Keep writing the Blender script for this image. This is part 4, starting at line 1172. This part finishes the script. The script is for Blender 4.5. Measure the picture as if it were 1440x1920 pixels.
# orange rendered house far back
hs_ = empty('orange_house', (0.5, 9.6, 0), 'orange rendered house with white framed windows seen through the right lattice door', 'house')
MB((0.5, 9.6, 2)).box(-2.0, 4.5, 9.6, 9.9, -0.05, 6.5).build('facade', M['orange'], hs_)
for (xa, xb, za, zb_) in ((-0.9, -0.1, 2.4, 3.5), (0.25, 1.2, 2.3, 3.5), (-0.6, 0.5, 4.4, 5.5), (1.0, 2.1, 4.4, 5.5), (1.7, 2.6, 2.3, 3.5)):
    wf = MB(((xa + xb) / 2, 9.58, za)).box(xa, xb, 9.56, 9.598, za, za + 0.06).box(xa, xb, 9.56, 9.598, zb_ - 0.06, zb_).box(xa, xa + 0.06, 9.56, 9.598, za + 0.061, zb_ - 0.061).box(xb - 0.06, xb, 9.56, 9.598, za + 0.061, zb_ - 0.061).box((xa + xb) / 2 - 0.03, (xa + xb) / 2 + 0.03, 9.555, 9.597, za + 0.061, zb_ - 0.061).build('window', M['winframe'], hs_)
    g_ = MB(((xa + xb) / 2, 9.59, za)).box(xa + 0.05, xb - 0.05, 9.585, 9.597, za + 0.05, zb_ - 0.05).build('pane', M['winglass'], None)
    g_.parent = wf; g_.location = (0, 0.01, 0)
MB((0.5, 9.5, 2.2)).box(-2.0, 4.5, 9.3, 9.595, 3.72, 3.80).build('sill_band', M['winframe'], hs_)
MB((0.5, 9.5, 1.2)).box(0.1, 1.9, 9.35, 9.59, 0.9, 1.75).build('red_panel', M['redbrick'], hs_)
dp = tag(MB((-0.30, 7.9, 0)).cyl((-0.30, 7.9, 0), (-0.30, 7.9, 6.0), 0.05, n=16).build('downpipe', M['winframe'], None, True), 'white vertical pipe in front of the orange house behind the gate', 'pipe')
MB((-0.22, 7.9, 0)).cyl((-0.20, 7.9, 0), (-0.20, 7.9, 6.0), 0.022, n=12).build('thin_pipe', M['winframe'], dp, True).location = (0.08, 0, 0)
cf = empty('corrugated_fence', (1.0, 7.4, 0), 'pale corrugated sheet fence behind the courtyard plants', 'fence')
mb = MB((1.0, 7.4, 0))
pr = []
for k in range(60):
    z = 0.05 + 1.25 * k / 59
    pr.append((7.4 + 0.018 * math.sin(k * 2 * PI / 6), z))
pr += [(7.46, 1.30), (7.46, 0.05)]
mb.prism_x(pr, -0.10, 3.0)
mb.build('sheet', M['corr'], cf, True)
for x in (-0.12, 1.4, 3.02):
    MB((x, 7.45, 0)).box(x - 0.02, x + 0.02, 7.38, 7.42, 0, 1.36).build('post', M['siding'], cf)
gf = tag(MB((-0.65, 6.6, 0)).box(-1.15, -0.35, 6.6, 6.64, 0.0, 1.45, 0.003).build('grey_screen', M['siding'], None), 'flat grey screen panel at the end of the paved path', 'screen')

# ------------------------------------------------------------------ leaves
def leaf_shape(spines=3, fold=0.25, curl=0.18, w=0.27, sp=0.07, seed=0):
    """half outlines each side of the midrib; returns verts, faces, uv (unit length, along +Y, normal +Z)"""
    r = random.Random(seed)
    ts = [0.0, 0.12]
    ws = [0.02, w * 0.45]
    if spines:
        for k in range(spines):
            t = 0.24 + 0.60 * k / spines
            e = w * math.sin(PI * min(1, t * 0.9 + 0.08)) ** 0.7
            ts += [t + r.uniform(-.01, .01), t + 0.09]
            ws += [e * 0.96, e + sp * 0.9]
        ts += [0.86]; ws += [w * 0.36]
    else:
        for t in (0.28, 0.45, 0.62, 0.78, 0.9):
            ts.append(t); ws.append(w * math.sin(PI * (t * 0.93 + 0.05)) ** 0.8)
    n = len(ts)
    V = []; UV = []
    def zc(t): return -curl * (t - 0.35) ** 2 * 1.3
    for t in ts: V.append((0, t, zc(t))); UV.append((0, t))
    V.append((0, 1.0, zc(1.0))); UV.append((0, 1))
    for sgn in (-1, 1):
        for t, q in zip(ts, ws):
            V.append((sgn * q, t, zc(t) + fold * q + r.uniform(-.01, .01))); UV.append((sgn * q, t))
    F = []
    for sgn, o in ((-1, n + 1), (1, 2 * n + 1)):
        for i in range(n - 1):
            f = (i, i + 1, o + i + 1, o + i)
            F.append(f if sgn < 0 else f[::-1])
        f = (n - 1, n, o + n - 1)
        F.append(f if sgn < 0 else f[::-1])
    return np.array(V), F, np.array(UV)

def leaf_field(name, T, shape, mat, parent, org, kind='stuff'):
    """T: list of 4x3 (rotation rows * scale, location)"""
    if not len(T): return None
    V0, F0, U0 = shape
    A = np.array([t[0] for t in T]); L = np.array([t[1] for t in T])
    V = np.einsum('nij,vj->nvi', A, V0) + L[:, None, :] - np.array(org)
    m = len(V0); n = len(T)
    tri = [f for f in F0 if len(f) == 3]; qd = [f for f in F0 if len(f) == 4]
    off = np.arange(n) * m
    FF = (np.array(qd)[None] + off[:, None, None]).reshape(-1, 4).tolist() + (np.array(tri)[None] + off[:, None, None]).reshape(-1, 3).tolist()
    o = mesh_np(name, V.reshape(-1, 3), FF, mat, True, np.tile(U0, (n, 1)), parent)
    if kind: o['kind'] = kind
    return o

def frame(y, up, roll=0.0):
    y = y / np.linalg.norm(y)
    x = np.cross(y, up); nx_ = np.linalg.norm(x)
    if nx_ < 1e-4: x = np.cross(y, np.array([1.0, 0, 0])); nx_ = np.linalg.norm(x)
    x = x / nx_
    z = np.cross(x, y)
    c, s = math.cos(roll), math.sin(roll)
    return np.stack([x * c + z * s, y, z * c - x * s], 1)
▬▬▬
## GOAL
The data above must be returned in full, exactly as written.

## RESULT
Keep writing the Blender script for this image. This is part 4, starting at line 1172. This part finishes the script. The script is for Blender 4.5. Measure the picture as if it were 1440x1920 pixels.
# orange rendered house far back
hs_ = empty('orange_house', (0.5, 9.6, 0), 'orange rendered house with white framed windows seen through the right lattice door', 'house')
MB((0.5, 9.6, 2)).box(-2.0, 4.5, 9.6, 9.9, -0.05, 6.5).build('facade', M['orange'], hs_)
for (xa, xb, za, zb_) in ((-0.9, -0.1, 2.4, 3.5), (0.25, 1.2, 2.3, 3.5), (-0.6, 0.5, 4.4, 5.5), (1.0, 2.1, 4.4, 5.5), (1.7, 2.6, 2.3, 3.5)):
    wf = MB(((xa + xb) / 2, 9.58, za)).box(xa, xb, 9.56, 9.598, za, za + 0.06).box(xa, xb, 9.56, 9.598, zb_ - 0.06, zb_).box(xa, xa + 0.06, 9.56, 9.598, za + 0.061, zb_ - 0.061).box(xb - 0.06, xb, 9.56, 9.598, za + 0.061, zb_ - 0.061).box((xa + xb) / 2 - 0.03, (xa + xb) / 2 + 0.03, 9.555, 9.597, za + 0.061, zb_ - 0.061).build('window', M['winframe'], hs_)
    g_ = MB(((xa + xb) / 2, 9.59, za)).box(xa + 0.05, xb - 0.05, 9.585, 9.597, za + 0.05, zb_ - 0.05).build('pane', M['winglass'], None)
    g_.parent = wf; g_.location = (0, 0.01, 0)
MB((0.5, 9.5, 2.2)).box(-2.0, 4.5, 9.3, 9.595, 3.72, 3.80).build('sill_band', M['winframe'], hs_)
MB((0.5, 9.5, 1.2)).box(0.1, 1.9, 9.35, 9.59, 0.9, 1.75).build('red_panel', M['redbrick'], hs_)
dp = tag(MB((-0.30, 7.9, 0)).cyl((-0.30, 7.9, 0), (-0.30, 7.9, 6.0), 0.05, n=16).build('downpipe', M['winframe'], None, True), 'white vertical pipe in front of the orange house behind the gate', 'pipe')
MB((-0.22, 7.9, 0)).cyl((-0.20, 7.9, 0), (-0.20, 7.9, 6.0), 0.022, n=12).build('thin_pipe', M['winframe'], dp, True).location = (0.08, 0, 0)
cf = empty('corrugated_fence', (1.0, 7.4, 0), 'pale corrugated sheet fence behind the courtyard plants', 'fence')
mb = MB((1.0, 7.4, 0))
pr = []
for k in range(60):
    z = 0.05 + 1.25 * k / 59
    pr.append((7.4 + 0.018 * math.sin(k * 2 * PI / 6), z))
pr += [(7.46, 1.30), (7.46, 0.05)]
mb.prism_x(pr, -0.10, 3.0)
mb.build('sheet', M['corr'], cf, True)
for x in (-0.12, 1.4, 3.02):
    MB((x, 7.45, 0)).box(x - 0.02, x + 0.02, 7.38, 7.42, 0, 1.36).build('post', M['siding'], cf)
gf = tag(MB((-0.65, 6.6, 0)).box(-1.15, -0.35, 6.6, 6.64, 0.0, 1.45, 0.003).build('grey_screen', M['siding'], None), 'flat grey screen panel at the end of the paved path', 'screen')

# ------------------------------------------------------------------ leaves
def leaf_shape(spines=3, fold=0.25, curl=0.18, w=0.27, sp=0.07, seed=0):
    """half outlines each side of the midrib; returns verts, faces, uv (unit length, along +Y, normal +Z)"""
    r = random.Random(seed)
    ts = [0.0, 0.12]
    ws = [0.02, w * 0.45]
    if spines:
        for k in range(spines):
            t = 0.24 + 0.60 * k / spines
            e = w * math.sin(PI * min(1, t * 0.9 + 0.08)) ** 0.7
            ts += [t + r.uniform(-.01, .01), t + 0.09]
            ws += [e * 0.96, e + sp * 0.9]
        ts += [0.86]; ws += [w * 0.36]
    else:
        for t in (0.28, 0.45, 0.62, 0.78, 0.9):
            ts.append(t); ws.append(w * math.sin(PI * (t * 0.93 + 0.05)) ** 0.8)
    n = len(ts)
    V = []; UV = []
    def zc(t): return -curl * (t - 0.35) ** 2 * 1.3
    for t in ts: V.append((0, t, zc(t))); UV.append((0, t))
    V.append((0, 1.0, zc(1.0))); UV.append((0, 1))
    for sgn in (-1, 1):
        for t, q in zip(ts, ws):
            V.append((sgn * q, t, zc(t) + fold * q + r.uniform(-.01, .01))); UV.append((sgn * q, t))
    F = []
    for sgn, o in ((-1, n + 1), (1, 2 * n + 1)):
        for i in range(n - 1):
            f = (i, i + 1, o + i + 1, o + i)
            F.append(f if sgn < 0 else f[::-1])
        f = (n - 1, n, o + n - 1)
        F.append(f if sgn < 0 else f[::-1])
    return np.array(V), F, np.array(UV)

def leaf_field(name, T, shape, mat, parent, org, kind='stuff'):
    """T: list of 4x3 (rotation rows * scale, location)"""
    if not len(T): return None
    V0, F0, U0 = shape
    A = np.array([t[0] for t in T]); L = np.array([t[1] for t in T])
    V = np.einsum('nij,vj->nvi', A, V0) + L[:, None, :] - np.array(org)
    m = len(V0); n = len(T)
    tri = [f for f in F0 if len(f) == 3]; qd = [f for f in F0 if len(f) == 4]
    off = np.arange(n) * m
    FF = (np.array(qd)[None] + off[:, None, None]).reshape(-1, 4).tolist() + (np.array(tri)[None] + off[:, None, None]).reshape(-1, 3).tolist()
    o = mesh_np(name, V.reshape(-1, 3), FF, mat, True, np.tile(U0, (n, 1)), parent)
    if kind: o['kind'] = kind
    return o

def frame(y, up, roll=0.0):
    y = y / np.linalg.norm(y)
    x = np.cross(y, up); nx_ = np.linalg.norm(x)
    if nx_ < 1e-4: x = np.cross(y, np.array([1.0, 0, 0])); nx_ = np.linalg.norm(x)
    x = x / nx_
    z = np.cross(x, y)
    c, s = math.cos(roll), math.sin(roll)
    return np.stack([x * c + z * s, y, z * c - x * s], 1)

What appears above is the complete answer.